Instructions to follow: Pick every line with "Write" from the material below.

Recorded information:
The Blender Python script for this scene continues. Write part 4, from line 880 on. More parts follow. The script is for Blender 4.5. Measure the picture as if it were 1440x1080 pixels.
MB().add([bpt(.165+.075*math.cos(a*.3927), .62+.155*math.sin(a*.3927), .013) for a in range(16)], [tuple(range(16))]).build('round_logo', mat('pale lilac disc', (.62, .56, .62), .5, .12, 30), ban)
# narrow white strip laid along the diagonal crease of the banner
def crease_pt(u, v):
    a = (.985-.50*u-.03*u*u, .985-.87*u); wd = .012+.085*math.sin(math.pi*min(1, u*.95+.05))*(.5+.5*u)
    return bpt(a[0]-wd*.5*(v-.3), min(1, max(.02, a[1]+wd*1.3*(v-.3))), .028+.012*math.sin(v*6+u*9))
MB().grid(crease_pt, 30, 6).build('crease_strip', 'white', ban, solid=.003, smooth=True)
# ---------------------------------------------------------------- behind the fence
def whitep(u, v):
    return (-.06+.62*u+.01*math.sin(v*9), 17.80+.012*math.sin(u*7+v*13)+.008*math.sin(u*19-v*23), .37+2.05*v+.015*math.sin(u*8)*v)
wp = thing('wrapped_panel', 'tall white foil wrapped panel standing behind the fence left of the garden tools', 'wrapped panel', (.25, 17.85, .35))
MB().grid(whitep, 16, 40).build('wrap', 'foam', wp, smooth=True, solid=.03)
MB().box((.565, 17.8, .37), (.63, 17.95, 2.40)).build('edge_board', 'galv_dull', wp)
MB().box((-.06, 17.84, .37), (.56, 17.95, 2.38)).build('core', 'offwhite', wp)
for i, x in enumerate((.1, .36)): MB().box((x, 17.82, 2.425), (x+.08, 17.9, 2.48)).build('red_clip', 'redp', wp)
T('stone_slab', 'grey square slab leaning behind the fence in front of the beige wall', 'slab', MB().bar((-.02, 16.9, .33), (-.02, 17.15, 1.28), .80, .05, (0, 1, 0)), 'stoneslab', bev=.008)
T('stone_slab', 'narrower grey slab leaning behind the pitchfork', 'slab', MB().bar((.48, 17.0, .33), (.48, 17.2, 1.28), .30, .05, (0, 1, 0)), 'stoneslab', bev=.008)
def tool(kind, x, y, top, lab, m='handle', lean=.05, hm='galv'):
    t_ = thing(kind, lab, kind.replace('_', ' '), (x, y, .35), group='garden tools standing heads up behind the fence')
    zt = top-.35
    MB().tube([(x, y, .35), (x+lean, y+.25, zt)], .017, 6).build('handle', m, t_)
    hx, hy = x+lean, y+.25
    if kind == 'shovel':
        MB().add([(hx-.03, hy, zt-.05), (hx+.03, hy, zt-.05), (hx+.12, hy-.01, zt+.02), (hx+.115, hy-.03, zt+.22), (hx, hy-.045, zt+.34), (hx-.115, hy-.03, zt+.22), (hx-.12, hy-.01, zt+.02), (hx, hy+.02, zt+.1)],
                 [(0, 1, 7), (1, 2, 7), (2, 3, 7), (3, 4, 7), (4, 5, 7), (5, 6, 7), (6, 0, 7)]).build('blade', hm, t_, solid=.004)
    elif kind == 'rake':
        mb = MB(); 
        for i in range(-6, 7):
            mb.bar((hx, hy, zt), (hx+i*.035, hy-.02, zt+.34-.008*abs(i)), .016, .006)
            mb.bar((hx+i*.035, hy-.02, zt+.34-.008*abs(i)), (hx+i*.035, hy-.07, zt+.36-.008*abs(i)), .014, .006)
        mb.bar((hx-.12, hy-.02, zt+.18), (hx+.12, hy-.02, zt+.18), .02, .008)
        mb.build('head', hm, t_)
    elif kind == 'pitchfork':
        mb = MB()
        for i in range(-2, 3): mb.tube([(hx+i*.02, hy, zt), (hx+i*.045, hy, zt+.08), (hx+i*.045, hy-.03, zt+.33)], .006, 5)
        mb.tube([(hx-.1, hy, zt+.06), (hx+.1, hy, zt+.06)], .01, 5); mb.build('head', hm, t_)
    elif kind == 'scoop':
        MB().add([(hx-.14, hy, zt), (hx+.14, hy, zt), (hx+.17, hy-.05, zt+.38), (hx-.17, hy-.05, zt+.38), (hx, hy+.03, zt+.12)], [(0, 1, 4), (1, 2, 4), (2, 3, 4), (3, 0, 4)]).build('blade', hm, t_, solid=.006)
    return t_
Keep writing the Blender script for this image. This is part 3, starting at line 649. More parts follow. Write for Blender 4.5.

Exercise output:
The Blender Python script for this scene continues. Write part 4, from line 880 on. More parts follow. The script is for Blender 4.5. Measure the picture as if it were 1440x1080 pixels.
Keep writing the Blender script for this image. This is part 3, starting at line 649. More parts follow. Write for Blender 4.5.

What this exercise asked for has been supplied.